For found-object artist and Voorhees resident Suzy Sherbine, the old saying rings especially true — one person’s trash really is another person’s treasure.
While most would simply walk by an old hubcap or discarded bottle on the ground, for the past seven years Sherbine has been collecting that debris and using it in her artwork to craft pieces that draw attention to social and environmental wrongs.
Now, after seven years of collecting and crafting, Sherbine’s art and the issues raised from it were on display for all to see at a Dec. 2 art show hosted by the art task force of Sustainable Cherry Hill, a non-profit that uses community outreach to highlight sustainability issues on a local level.
Sherbine’s journey into found-object art began seven years ago after she attended a SCH screening of the film “Poet of Poverty,” which focused on the poverty and degradation of the city of Camden.
Motivated by the film, Sherbine volunteered with the Center for Environmental Transformation in Camden, and one day while helping with the cleanup of some empty lots, the pieces of metal and bolts and rusty chains Sherbine found began to inspire her.

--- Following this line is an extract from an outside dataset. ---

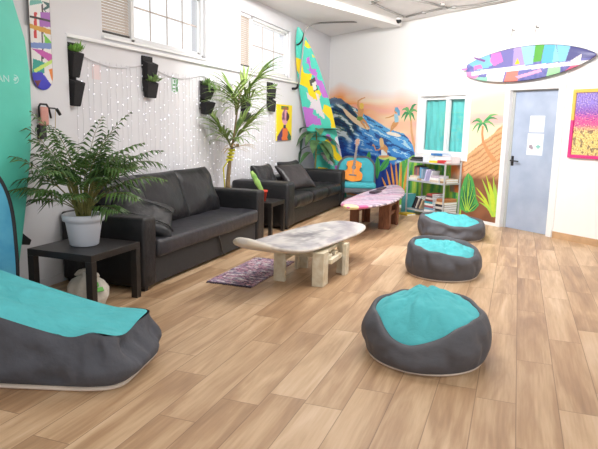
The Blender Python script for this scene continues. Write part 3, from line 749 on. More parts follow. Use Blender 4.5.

“I started finding all this stuff on the ground and I just felt so inspired by this debris … that in the suburbs you wouldn’t find lying around, and it spoke to me artistically and I started making pieces,” Sherbine recalls.
Sherbine now calls her artwork “ArtofFACTS: Trash Transformed to Teach,” as each piece also has a small placard through which she describes what materials she used, including the resin identification code of any plastics.
For her art, Sherbine said she also likes to use material that’s difficult and ugly to work with, such as an old tire one might find on the side of the highway, as it’s challenging to cut or adhere other objects to, which exemplifies its non-biodegradable nature.
“That’s the thing that inspires me is when I find it on the ground, when it’s not even making it into the trash,” Sherbine said.
“It’s just there and it shocks me sometimes what I find.”
One piece Sherbine had on display at the SCH event was an old bottle designed to look like a person, with the plastic wrappings of juice bottles inside to show how humans are filling themselves with plastic.
Another piece at the event used old apartment keys to note how the poor are always struggling and scraps of paper with the titles of books on them to show the loss of Camden’s former Carnegie Library.
“The goal is to just stimulate the notion of reusing and repurposing and also to convey some of the issues of environmental injustice and social injustice,” Sherbine said.
Sherbine also works to instill those notions of reusing and repurposing in the next generation by taking her artwork into local schools and teaching students about sustainability.
Recently, Sherbine worked with a group of students from Cherry Hill’s Beck Middle School to make an outdoor tree sculpture using soda cans and the metal from the wire baskets used in planting trees in Camden.
Sherbine said the students love the idea of taking something meant for one purpose and using it in a totally different way, and if they feel any stress about the state of the environment, learning how to remake and reuse objects can help them feel better about the future.
“Recycle doesn’t always mean just dump it in the recycling bin, because that becomes like an autopilot reaction after a while, just dump it in the bin, but there can be a second life to something if you think about it,” Sherbine said.
SCH Art Task Force Director Natalie Barney said Sherbine was one of the first people she reached out to last year when first starting the art task force, which now works to hold events to communicate the ideas of sustainability through art.
“Her art speaks volumes for what we’re trying to talk about,” Barney said. “It’s great that she’s the first artist that we’re doing this with.”
It’s a mission Sherbine knows all too well.
“It’s a great thing that we’re bringing art to sustainability, making a presence for it, making a statement with it,” Sherbine said.